Re: 2.6.22 regression: thermal trip points

From: Andrew Morton
Date: Thu Aug 02 2007 - 04:53:53 EST


On Thu, 02 Aug 2007 10:40:44 +0200 Knut Petersen <Knut_Petersen@xxxxxxxxxxx> wrote:

> Hi everybody!
>
> Kernel 2.6.22 decreases performance by about 50% on my system.
> No, I do not like that. The reason is a broken BIOS, granted, but there
> was a perfect workaround in the kernel that has been dropped.
>
> mainboard: AOpen i915GMm-hfs, AWARD BIOS
> cpu: Pentium-M 750 (0.8 to 1.86 MHz)
> openSuSE 10.2 with kernel 2.6.22.1
>
> The cpu fan can not be controled by linux kernel.
> The BIOS will switch on the cpu fan a bit above 50 deg. Celsius.
> The active and passive trip points both are set to 50 deg. Celsius.
> Temperature of the idle cpu at 800 Mhz: 34 to 42 deg. C.
> The BIOS never changes the trip points.
> Cpufreq does work perfectly.
>
> Previously there was the possibility to add something like
>
> echo "100:0:65:70:0" > /proc/acpi/thermal_zone/THRM/trip_points
> echo 2 > /proc/acpi/thermal_zone/THRM/polling_frequency
> echo ondemand > /sys/devices/system/cpu/cpu0/cpufreq/scaling_governor
>
> to e.g. /etc/init.d/boot.local. With 2.6.22 that solution does not exist
> any longer. Now the code in thermal.c slows down the cpu under load
> to prevent "overheating". Kernel compile time increases from about 12
> to 18 minutes. No, I don´t like that, nobody would.
>
> Possible solutions:
>
> 1. Get a better BIOS! --- There is none.
>
> 2. Fix DSDT! --- Recompiling gives a number of errors ... I do not know
> how to fix it.
>
> 3. Don´t include thermal.c! --- That does help, but as this is a 24/7
> system, the
> cpu fan could break. At that time I do not want to rely on the BIOS to
> save my
> system (the next trip point is at 100 deg. Celsius).
>
> 4. Revert Len Browns commit 11ccc0f249cb01a129f54760b8ff087f242935d4
>
> I would vote for option 4, but I do understand some of the arguments of
> Len in
> the 2.6.22-rc1-mm1 discussion in May. Yes, communicating trip points to
> thermal.c is a hack, it will fail on systems that change trip points
> dynamically
> and it might be dangerous for the machine if unreasonable trip points
> are chosen.
> But it does help to keep the machine quiet, and to work around a too low
> or too
> trip points defined by the BIOS.

I didn't understand the arguments either, actually.

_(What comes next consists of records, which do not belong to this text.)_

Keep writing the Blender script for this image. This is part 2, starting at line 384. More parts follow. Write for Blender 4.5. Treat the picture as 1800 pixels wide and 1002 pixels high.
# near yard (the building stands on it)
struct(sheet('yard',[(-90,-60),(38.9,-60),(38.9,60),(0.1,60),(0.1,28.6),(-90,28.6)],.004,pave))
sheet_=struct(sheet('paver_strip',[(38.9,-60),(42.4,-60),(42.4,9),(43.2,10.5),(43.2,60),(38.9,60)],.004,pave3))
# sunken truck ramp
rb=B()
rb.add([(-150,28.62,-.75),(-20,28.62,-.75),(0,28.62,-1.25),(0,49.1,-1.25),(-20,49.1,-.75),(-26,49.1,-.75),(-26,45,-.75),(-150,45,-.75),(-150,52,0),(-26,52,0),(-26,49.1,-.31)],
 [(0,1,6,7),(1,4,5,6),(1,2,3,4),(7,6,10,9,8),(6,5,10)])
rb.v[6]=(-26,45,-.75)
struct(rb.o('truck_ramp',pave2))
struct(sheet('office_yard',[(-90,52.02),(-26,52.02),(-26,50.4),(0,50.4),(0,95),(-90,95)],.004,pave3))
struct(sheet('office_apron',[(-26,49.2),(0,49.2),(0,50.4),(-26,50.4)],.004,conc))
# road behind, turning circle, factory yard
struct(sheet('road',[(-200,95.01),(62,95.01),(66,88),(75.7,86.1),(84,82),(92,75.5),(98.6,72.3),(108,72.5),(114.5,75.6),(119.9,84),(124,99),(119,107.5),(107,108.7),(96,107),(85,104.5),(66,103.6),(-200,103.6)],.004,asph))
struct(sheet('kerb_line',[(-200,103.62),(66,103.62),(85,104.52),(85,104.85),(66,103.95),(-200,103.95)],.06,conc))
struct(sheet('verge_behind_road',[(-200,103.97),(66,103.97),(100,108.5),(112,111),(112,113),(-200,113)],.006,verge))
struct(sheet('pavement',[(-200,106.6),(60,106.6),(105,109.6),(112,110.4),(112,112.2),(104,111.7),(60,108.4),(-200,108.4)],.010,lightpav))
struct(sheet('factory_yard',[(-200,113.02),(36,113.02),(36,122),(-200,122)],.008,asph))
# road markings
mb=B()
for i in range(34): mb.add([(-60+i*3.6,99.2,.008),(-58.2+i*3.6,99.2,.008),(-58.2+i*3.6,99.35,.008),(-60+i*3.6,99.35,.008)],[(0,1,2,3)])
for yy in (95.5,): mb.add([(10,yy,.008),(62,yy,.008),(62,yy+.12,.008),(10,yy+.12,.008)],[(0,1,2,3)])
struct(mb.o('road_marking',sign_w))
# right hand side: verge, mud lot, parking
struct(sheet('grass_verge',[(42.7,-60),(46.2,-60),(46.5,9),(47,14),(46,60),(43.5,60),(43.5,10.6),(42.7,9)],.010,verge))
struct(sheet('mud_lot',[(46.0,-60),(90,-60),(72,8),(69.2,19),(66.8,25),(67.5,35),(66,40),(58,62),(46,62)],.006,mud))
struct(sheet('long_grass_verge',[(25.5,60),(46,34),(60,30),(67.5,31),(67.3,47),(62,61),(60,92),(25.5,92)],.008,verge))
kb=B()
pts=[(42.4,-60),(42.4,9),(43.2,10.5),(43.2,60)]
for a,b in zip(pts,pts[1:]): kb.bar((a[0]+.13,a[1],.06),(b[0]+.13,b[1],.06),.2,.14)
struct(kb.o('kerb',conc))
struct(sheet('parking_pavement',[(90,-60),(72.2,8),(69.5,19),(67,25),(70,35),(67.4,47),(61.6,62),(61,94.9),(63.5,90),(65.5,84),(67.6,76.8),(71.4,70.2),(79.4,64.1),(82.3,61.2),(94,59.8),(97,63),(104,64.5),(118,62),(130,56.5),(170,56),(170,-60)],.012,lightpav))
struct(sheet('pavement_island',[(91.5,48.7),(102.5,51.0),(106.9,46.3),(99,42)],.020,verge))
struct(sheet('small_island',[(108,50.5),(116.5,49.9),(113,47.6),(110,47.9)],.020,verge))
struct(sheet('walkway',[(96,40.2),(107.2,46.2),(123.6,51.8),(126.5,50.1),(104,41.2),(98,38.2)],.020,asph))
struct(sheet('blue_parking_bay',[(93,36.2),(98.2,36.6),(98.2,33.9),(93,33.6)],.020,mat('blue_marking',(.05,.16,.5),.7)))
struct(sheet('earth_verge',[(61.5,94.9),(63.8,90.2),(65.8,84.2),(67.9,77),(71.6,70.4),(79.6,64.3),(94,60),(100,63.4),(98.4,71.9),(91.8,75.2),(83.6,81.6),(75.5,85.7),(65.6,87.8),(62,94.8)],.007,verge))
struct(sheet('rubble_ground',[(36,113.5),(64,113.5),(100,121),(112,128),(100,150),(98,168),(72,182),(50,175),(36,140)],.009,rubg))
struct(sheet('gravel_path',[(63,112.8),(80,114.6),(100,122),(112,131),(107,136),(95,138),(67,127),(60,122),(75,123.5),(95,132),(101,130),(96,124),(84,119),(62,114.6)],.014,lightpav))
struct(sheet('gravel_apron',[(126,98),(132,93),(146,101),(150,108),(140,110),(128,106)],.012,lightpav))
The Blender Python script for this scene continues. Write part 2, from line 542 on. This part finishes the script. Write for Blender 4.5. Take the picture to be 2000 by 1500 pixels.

Here we had obviously-useful-to-you functionality which was taken away
without, afaik, providing any alternative.

> If it should be not acceptable to revert the questionable commit without
> changes,
> would it be acceptable to make rw trip_points a kernel config option?

Well we obviously need to do _something_. And reverting that commit until
we get a decent replacement in place sounds like a fine idea to me.